What needs to be done
Exactly the lines from the start of the data through the line containing "tag(cb.build('power_cable', M_black), 'short" should be output, with both ends kept and nothing added.

○ ○ ○ ○ ○ ○ ○

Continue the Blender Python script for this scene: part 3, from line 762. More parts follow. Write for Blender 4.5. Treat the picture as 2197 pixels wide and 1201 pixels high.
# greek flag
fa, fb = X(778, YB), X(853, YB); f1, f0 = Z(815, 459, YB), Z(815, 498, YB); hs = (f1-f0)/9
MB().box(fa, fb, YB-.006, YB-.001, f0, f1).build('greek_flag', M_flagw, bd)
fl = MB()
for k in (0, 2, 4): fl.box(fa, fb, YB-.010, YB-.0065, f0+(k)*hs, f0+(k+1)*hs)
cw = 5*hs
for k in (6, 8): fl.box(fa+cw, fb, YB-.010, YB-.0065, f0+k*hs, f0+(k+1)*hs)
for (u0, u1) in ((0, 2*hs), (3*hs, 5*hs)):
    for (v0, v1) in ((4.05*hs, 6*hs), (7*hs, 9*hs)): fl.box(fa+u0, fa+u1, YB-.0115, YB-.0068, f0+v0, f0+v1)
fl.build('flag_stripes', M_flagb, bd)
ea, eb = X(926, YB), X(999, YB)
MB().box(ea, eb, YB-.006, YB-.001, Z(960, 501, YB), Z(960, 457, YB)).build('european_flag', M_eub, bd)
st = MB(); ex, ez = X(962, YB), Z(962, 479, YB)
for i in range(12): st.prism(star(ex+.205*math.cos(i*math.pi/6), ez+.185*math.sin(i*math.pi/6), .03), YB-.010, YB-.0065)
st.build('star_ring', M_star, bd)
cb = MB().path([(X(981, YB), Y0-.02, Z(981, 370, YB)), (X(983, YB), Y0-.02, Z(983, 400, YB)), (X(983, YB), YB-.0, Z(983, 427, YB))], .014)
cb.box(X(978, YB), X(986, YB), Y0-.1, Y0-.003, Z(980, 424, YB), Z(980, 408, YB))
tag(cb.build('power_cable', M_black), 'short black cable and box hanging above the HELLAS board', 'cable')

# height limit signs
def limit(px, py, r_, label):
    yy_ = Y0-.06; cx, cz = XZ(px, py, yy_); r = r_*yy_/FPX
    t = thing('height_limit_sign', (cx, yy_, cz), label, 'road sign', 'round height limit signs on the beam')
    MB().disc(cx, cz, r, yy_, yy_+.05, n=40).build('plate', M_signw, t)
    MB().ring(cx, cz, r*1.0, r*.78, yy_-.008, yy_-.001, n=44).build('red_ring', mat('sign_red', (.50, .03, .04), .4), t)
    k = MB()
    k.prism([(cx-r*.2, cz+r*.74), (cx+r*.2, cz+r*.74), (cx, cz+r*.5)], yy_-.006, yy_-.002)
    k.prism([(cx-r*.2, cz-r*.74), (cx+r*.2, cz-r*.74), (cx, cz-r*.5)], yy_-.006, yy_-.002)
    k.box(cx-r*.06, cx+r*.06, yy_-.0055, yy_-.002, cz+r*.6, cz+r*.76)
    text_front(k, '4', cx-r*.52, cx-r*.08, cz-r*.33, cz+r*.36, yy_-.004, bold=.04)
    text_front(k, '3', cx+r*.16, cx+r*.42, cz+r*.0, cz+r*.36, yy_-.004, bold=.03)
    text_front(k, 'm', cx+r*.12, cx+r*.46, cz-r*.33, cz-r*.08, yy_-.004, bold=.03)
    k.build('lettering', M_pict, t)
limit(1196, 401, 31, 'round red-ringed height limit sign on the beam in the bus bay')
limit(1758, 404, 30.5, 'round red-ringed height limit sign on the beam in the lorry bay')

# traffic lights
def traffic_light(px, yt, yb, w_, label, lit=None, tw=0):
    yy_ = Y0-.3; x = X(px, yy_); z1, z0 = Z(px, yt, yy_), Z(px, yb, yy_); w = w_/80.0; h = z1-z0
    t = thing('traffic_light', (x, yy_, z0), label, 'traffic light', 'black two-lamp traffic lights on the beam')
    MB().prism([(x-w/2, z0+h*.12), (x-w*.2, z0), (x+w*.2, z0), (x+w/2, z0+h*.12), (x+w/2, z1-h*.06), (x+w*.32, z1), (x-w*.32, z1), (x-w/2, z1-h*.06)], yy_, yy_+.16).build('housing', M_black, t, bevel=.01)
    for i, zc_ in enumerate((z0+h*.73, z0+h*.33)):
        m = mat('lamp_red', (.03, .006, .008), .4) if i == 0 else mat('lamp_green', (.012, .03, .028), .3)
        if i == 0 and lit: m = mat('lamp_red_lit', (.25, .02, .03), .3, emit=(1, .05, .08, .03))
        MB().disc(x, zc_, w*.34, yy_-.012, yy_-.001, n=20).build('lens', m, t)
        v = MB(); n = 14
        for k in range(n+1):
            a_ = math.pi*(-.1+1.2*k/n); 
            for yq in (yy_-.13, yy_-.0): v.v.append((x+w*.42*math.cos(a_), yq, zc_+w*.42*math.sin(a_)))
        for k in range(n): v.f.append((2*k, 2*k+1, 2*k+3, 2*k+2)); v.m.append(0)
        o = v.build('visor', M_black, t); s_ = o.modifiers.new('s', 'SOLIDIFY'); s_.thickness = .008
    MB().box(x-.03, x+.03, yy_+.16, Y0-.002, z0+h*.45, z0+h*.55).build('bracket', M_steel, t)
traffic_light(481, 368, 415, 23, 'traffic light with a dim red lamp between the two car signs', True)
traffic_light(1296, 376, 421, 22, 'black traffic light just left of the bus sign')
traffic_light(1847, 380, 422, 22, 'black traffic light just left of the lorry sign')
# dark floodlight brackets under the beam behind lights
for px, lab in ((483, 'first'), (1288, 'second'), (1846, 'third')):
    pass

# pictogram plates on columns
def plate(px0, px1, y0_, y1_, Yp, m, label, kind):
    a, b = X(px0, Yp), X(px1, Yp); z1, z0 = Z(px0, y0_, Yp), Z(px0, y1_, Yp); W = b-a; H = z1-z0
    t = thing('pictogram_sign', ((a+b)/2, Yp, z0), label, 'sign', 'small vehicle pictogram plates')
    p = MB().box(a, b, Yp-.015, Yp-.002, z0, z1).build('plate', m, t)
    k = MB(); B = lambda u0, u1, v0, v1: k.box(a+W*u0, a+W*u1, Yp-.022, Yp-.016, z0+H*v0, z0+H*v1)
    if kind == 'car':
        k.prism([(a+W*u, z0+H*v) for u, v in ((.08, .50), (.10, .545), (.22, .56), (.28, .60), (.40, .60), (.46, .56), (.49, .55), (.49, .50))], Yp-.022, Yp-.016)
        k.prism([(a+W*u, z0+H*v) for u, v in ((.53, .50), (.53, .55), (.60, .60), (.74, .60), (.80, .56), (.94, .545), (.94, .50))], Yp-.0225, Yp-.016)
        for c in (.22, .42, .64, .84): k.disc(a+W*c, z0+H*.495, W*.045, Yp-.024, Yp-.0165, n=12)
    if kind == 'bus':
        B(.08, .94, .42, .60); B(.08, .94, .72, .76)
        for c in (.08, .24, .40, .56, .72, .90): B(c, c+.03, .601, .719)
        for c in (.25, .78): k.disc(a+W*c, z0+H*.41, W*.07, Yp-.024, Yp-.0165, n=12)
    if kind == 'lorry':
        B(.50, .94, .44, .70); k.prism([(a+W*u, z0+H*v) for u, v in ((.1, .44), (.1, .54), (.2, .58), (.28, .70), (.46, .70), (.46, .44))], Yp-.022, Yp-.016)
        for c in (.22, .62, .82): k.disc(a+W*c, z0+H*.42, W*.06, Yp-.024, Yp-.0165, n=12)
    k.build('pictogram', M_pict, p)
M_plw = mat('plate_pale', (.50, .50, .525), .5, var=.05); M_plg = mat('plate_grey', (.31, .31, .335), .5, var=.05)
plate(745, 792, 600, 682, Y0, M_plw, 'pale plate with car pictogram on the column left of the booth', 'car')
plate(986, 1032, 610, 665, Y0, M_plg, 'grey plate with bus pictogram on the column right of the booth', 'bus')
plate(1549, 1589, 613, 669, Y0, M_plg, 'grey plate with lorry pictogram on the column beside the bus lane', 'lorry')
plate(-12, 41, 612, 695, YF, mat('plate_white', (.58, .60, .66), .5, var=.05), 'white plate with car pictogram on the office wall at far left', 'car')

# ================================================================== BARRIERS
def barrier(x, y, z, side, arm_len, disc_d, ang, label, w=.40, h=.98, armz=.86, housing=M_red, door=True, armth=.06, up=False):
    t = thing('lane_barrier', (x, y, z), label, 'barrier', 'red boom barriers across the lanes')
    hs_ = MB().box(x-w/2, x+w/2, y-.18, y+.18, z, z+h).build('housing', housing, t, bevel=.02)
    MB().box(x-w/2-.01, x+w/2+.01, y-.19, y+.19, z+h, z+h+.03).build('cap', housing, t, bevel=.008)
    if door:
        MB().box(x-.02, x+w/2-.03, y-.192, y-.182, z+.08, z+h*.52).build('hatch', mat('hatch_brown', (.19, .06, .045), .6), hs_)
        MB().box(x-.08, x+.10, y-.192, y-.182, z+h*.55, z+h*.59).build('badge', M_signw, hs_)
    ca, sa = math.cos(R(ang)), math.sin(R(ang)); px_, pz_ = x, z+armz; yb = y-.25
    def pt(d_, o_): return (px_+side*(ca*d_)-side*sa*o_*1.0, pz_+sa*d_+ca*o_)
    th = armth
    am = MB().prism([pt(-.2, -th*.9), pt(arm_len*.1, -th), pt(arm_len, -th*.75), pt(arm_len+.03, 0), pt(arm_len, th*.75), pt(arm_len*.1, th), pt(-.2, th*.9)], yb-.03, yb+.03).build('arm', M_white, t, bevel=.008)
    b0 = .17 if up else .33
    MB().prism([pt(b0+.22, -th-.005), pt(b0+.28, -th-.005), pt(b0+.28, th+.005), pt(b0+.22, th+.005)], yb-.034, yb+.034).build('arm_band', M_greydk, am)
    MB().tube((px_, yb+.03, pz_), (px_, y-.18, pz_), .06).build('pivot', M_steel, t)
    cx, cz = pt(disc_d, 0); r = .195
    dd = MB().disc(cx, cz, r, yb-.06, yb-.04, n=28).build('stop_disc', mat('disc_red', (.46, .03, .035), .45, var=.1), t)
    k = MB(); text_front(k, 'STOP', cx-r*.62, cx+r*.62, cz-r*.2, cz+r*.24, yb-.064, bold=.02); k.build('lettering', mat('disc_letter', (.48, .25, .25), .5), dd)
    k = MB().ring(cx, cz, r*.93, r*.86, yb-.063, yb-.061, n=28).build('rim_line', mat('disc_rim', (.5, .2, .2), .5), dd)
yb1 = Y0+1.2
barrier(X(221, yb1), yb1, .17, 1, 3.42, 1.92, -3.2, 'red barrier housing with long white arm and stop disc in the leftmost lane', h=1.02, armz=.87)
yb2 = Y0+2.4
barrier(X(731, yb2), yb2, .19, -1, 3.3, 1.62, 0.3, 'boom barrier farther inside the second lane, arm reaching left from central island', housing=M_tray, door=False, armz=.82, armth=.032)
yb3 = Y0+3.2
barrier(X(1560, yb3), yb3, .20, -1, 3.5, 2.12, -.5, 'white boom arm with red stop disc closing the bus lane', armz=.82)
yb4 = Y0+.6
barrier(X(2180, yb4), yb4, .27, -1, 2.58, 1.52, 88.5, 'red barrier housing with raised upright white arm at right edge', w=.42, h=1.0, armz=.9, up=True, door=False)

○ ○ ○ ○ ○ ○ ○

Result
Continue the Blender Python script for this scene: part 3, from line 762. More parts follow. Write for Blender 4.5. Treat the picture as 2197 pixels wide and 1201 pixels high.
# greek flag
fa, fb = X(778, YB), X(853, YB); f1, f0 = Z(815, 459, YB), Z(815, 498, YB); hs = (f1-f0)/9
MB().box(fa, fb, YB-.006, YB-.001, f0, f1).build('greek_flag', M_flagw, bd)
fl = MB()
for k in (0, 2, 4): fl.box(fa, fb, YB-.010, YB-.0065, f0+(k)*hs, f0+(k+1)*hs)
cw = 5*hs
for k in (6, 8): fl.box(fa+cw, fb, YB-.010, YB-.0065, f0+k*hs, f0+(k+1)*hs)
for (u0, u1) in ((0, 2*hs), (3*hs, 5*hs)):
    for (v0, v1) in ((4.05*hs, 6*hs), (7*hs, 9*hs)): fl.box(fa+u0, fa+u1, YB-.0115, YB-.0068, f0+v0, f0+v1)
fl.build('flag_stripes', M_flagb, bd)
ea, eb = X(926, YB), X(999, YB)
MB().box(ea, eb, YB-.006, YB-.001, Z(960, 501, YB), Z(960, 457, YB)).build('european_flag', M_eub, bd)
st = MB(); ex, ez = X(962, YB), Z(962, 479, YB)
for i in range(12): st.prism(star(ex+.205*math.cos(i*math.pi/6), ez+.185*math.sin(i*math.pi/6), .03), YB-.010, YB-.0065)
st.build('star_ring', M_star, bd)
cb = MB().path([(X(981, YB), Y0-.02, Z(981, 370, YB)), (X(983, YB), Y0-.02, Z(983, 400, YB)), (X(983, YB), YB-.0, Z(983, 427, YB))], .014)
cb.box(X(978, YB), X(986, YB), Y0-.1, Y0-.003, Z(980, 424, YB), Z(980, 408, YB))
tag(cb.build('power_cable', M_black), 'short black cable and box hanging above the HELLAS board', 'cable')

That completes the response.